3. réécriture de la descente aux enfers

> un décor symbolique, depuis la barque qui rappelle Charon sur le Styx jusqu’à « l’été, quand il faisait très chaud », qui peut devenir le symbole de la chaleur infernale. L’eau et la mort son liées, ce qu’on remarque dans le Tomb/eau des Regrets

> l’ensevelissement, une descente intérieure. L’eau n’est pas baptismale, mais au contraire, une eau dormante qui ensevelit. « il rêva qu’il pénétrait dans l’eau obscure et qu’il y séjournait » : le séjour dans les profondeurs se lit comme un franchissement de « la surface de l’eau », le basculement vers le monde d’Hadès.

 

III. Une lecture mythologique : la réécriture d’Orphée

 

1. l’obsession de l’absente

> une scène itérative « les jours où », « l’été »… témoignent d’un temps itératif avec la multiplication des imparfaits d’habitude qui signifie l’impossibilité de l’oubli. « sa main se dirigeait d’elle-même » : il y a une mémoire corporelle, tout son corps est sous l’emprise du souvenir

> progression envahissante dans le texte : « il songeait à sa femme » / « quand son épouse l’avait quitté une nuit » (on passe de la position d’objet à celle de sujet) / une femme très pâle apparut / C’était sa femme »…

>> la présence de l’absente est manifestée par sa représentation

 

2. le pouvoir de la musique

> une musique qui fait communiquer les mondes des vivants et des morts : « la barque avait l’apparence d’une grande viole... ouverte », la musique sert ainsi, comme la métaphore, à relier l’ici et l’ailleurs.
> une musique divine : « pouvoir essayer les positions de la main et tous les mouvements possibles de son archet sans que personne au monde... » : la description fait penser à quelque rituel magique, réservé aux initiés… Le livret prend des allures de grimoire, de formule incantatoire « Il n’eut pas besoin de se reporter à son livre.

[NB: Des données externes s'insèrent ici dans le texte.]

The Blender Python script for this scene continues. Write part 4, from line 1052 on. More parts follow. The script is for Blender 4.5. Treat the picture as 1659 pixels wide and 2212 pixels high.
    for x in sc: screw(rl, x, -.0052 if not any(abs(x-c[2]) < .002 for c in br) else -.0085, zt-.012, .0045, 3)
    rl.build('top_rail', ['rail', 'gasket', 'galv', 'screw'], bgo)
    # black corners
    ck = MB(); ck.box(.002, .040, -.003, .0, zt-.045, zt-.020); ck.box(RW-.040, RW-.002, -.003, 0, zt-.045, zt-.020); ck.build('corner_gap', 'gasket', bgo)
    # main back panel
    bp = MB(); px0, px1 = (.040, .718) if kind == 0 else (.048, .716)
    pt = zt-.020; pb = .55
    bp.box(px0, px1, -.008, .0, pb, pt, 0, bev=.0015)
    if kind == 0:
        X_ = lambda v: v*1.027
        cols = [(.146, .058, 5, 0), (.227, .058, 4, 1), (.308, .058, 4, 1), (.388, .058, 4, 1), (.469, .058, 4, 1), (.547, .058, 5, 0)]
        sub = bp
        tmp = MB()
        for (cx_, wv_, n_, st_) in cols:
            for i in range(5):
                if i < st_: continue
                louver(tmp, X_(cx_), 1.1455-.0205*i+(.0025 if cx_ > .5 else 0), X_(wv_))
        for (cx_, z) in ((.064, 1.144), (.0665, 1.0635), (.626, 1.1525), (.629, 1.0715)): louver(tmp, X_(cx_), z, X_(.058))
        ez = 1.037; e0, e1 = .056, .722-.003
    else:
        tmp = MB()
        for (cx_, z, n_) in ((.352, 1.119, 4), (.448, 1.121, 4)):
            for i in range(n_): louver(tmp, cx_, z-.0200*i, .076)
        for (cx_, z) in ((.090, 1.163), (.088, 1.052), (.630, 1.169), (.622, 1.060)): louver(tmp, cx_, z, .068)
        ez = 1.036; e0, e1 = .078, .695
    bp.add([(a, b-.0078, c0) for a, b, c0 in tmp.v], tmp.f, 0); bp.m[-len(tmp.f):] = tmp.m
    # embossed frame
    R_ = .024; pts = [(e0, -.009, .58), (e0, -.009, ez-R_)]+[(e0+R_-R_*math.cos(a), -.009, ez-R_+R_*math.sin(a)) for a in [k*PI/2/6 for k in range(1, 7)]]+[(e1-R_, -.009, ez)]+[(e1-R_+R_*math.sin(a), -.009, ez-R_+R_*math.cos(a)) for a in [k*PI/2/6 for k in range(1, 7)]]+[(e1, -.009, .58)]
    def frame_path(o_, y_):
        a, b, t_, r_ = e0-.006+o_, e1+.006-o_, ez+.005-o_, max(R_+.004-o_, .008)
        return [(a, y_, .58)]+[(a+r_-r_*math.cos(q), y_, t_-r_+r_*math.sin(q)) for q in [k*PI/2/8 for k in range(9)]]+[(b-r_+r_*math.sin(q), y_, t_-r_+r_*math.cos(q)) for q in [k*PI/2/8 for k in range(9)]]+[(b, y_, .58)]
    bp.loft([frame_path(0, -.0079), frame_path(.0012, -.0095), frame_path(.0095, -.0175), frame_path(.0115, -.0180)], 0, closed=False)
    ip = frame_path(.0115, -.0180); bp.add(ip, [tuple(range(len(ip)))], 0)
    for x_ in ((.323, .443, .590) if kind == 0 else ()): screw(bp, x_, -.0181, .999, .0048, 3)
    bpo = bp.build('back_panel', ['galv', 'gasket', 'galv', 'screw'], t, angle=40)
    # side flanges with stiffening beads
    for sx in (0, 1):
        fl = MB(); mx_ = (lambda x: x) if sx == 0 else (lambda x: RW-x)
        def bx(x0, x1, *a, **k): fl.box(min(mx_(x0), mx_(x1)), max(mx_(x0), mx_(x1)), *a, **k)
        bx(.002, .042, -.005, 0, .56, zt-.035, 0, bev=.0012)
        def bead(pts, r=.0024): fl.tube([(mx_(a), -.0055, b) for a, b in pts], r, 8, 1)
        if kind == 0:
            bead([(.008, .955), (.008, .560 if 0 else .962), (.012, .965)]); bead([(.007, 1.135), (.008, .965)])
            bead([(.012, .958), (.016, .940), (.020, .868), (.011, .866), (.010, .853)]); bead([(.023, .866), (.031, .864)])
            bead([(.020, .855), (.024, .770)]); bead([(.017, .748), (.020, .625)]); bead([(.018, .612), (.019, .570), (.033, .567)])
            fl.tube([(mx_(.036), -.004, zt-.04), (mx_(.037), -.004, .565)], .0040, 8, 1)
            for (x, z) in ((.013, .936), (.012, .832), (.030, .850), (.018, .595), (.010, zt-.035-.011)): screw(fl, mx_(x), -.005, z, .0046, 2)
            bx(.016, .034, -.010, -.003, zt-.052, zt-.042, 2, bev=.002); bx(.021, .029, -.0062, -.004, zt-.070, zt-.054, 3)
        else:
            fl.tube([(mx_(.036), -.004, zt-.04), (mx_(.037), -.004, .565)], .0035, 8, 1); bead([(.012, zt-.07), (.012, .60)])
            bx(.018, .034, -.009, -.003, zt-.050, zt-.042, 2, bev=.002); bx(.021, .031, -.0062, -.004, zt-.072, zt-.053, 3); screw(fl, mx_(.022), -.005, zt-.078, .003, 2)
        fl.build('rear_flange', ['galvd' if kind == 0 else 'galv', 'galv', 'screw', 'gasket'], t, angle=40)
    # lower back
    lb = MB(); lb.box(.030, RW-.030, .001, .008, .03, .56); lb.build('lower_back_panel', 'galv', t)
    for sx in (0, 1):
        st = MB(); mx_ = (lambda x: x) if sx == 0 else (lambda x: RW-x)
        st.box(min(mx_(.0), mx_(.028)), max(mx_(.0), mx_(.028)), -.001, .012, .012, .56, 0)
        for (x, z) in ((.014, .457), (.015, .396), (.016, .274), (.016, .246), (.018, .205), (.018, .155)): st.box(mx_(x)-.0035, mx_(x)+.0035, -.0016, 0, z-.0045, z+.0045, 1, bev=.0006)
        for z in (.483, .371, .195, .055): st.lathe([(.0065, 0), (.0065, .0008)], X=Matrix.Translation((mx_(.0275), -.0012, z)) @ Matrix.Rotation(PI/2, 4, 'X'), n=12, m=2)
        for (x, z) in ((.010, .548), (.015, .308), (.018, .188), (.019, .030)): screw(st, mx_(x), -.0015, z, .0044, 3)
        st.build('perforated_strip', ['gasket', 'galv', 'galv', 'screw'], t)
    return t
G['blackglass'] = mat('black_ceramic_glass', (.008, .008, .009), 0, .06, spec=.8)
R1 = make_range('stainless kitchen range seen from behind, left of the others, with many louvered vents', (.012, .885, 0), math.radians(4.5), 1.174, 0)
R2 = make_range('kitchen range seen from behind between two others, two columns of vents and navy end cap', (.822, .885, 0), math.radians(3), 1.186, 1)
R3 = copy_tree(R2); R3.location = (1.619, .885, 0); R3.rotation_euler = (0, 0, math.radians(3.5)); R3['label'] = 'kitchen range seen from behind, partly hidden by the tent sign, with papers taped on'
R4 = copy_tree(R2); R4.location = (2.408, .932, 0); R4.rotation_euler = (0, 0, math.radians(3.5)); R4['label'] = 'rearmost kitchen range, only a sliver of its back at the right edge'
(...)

Sa main se dirigeait d’elle-même ».

 

3. nourrir la frustration

> une fin pessimiste (le verre « à moitié vide ») et l’expression de la gaufrette à demi « rongée » est nettement péjorative. La « soif » ressentie au souvenir de l’écriture du Tombeau ne risque pas d’être étanchée.

> une communion limitée « une femme très pâle apparut qui lui souriait tout en posant le doigt sur son sourire en signe qu’elle ne parlerait pas et qu’il ne se dérangeât pas de ce qu’il était en train de faire ». Le silence de la femme s’oppose au « chant » de l’époux : « elle contourna en silence le pupitre » « elle s’assit... et elle l’écouta » : la communication est à sens unique.